Bir dizi diğer ülke, evrensel değer ve kuralların çok zayıfladığı, uluslararası yaptırımların uygulanamaz olduğu bu ortamdan, “her koyun kendi bacağından asılır” veya “gemisini kurtaran kaptandır” mantığıyla yararlanmaya çalışıyor. Dünya kamuoyunu hiçe sayıyor. Olanaklarını aşırı zorlamak pahasına, ben bu kaostan ne kapabilirim diye bakıyor.
Bir de bunların eteklerine yapışmaya çalışan çok daha bilinçli, çok daha habis borazancılar var. Bir şekilde, bunlar da gelmeyen devrimin başka türlü ikamecileri. Solda kendilerine yer bulabilmek için, son elli yılda atmadıkları takla kalmamış. Bir ara müthiş anti-Kemalist, sonra Kürtçü, sonra anti-Kürtçü, sonra müfrit Kemalist kesilmişler. Derken AKP karşıtı ve derken hararetli AKP taraftarı olmuşlar. Son haftalarda gerek Libya, gerekse Ege ve Doğu Akdeniz sorunları yüzünden Türkiye ile Yunanistan’ın arasının yeniden, Türkiye ile NATO’nun ve AB’nin arasının ise daha da fazla açılmasını değerlendirmeye çalışıyorlar. Türkiye’nin Batıyı tamamen terkedip kaderini Rusya, Çin, Suriye, Mısır ve İran’la birleştirmesini savunuyorlar.

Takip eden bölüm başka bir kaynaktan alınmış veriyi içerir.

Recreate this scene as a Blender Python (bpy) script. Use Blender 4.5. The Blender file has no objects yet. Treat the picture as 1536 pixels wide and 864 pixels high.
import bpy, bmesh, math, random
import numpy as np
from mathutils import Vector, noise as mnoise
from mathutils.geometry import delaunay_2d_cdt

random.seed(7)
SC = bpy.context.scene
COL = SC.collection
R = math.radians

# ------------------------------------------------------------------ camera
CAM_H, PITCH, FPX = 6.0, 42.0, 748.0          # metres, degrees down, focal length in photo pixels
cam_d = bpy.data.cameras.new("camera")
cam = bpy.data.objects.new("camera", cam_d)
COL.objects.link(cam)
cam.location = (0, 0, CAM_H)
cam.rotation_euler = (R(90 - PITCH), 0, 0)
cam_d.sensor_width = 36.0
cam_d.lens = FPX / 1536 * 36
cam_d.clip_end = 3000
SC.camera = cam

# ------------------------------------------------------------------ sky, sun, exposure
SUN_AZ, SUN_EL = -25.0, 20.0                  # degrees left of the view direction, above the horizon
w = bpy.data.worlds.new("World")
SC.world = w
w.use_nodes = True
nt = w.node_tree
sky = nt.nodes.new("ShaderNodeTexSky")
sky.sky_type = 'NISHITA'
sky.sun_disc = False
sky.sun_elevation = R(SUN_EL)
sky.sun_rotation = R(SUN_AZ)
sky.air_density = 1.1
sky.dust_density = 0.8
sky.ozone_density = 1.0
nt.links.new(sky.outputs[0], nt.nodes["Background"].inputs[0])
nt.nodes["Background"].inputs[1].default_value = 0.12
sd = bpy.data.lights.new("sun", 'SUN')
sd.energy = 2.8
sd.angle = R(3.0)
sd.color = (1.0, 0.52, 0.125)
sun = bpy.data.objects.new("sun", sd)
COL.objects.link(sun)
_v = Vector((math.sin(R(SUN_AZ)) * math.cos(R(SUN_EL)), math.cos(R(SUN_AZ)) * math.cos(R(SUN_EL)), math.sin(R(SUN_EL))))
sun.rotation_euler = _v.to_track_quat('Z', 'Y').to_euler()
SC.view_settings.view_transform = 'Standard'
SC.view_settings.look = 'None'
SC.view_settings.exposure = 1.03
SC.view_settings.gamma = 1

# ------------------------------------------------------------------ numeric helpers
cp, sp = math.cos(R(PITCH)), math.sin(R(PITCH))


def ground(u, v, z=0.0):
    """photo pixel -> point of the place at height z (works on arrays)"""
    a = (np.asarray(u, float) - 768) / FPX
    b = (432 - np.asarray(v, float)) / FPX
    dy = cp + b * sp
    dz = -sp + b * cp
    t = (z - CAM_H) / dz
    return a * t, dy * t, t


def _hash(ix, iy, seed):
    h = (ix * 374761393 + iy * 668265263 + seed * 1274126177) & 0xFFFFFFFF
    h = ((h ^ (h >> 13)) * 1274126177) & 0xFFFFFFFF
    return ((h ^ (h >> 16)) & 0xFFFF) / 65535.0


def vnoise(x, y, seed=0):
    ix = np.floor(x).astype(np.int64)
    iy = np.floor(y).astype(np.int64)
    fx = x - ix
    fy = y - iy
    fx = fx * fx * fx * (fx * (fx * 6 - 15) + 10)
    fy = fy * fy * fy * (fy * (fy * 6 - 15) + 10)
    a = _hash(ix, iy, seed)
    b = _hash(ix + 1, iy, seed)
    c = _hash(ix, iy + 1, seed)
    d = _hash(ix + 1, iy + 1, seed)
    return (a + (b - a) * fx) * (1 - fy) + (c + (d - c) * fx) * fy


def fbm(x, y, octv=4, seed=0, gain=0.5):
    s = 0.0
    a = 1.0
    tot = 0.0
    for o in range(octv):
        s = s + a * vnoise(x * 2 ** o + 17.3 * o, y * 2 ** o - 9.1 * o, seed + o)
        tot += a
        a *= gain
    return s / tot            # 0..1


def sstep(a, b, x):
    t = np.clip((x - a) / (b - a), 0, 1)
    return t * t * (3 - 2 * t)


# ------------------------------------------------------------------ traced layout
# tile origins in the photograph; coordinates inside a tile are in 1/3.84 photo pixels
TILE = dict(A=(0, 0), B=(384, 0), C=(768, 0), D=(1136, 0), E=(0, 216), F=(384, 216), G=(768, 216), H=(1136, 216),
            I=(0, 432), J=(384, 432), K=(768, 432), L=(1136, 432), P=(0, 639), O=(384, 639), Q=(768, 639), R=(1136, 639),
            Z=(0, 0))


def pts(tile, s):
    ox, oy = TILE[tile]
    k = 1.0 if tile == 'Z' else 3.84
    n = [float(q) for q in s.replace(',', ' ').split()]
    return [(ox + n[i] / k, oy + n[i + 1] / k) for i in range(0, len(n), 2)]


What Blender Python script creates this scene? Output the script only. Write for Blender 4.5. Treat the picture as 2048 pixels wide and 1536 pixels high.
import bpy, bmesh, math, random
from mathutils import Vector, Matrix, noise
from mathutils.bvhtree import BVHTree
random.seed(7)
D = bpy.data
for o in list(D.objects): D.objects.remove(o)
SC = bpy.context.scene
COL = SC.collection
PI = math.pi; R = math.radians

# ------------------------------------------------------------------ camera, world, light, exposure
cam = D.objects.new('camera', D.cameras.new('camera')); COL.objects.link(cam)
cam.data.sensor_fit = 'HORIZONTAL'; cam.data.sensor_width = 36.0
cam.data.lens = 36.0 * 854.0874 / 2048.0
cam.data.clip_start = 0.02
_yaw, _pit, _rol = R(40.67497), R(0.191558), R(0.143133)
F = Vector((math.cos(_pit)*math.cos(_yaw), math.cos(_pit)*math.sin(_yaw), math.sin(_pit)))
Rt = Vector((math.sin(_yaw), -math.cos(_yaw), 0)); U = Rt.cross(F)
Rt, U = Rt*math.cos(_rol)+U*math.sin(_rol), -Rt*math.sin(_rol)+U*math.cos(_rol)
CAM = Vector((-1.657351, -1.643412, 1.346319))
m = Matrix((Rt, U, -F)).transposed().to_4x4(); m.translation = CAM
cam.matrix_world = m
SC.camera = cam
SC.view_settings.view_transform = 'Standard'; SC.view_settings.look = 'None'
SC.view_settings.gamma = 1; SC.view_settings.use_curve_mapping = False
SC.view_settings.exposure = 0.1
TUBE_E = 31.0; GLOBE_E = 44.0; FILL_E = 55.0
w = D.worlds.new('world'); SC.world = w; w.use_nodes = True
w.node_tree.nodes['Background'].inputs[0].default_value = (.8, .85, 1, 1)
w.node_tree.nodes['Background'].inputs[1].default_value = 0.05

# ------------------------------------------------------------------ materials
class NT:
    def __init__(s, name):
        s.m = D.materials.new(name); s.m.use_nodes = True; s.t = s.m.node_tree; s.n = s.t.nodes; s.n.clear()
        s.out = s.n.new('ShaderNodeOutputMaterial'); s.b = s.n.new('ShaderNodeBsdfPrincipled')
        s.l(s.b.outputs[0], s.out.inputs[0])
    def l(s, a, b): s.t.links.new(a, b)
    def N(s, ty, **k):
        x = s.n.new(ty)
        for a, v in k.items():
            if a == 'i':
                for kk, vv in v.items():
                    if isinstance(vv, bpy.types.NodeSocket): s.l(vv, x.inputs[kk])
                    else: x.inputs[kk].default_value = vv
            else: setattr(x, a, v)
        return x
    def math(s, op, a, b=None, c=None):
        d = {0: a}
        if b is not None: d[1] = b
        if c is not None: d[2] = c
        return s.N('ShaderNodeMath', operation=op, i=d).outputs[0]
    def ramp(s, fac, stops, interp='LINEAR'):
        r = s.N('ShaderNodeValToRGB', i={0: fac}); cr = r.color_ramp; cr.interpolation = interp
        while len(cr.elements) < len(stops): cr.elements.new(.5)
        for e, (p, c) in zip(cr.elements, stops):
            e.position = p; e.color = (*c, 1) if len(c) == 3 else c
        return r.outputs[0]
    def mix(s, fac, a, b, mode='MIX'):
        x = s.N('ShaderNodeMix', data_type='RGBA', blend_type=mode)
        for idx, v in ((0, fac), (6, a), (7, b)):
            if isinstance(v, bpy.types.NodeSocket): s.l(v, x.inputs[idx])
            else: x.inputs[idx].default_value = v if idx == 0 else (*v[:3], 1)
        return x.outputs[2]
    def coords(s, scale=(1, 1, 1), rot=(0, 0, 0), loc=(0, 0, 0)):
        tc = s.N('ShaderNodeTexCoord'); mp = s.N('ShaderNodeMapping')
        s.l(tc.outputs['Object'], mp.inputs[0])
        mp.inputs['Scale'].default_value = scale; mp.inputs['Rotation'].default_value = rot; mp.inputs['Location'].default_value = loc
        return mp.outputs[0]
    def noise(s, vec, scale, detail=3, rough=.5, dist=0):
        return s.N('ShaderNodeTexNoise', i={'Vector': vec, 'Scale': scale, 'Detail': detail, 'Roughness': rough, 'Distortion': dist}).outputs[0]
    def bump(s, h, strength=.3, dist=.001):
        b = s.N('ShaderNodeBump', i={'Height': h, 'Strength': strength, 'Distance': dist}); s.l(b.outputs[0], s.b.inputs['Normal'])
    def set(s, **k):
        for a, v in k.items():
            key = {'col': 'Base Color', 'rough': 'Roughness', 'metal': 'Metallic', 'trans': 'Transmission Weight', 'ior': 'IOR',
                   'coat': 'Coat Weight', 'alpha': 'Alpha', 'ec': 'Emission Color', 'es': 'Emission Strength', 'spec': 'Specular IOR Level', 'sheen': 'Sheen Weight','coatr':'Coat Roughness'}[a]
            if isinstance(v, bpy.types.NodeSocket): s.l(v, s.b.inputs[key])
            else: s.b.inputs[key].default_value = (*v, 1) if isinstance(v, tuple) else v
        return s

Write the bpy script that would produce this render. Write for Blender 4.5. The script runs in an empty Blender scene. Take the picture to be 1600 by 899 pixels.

Adını koyalım: bu yeni bir faşist akım. Atatürkçülükten türemiş Avrasyacı-ulusalcı faşizm. Bir zamanlar Reşat Fuat Baraner, Turancı akımlara karşı En Büyük Tehlike broşürünü yazmış, Faris Erkman’ın adıyla yayınlamıştı (1943). Günümüzün en büyük tehlikesi de bu Avrasyacı-ulusalcı faşizm. Dağılan bir dünyada iktidarı çok meşum yerlere çekmek istiyor. İki dünya savaşı arasının Nazi hayranları ve işbirlikçileriyle aynı rolü oynuyor.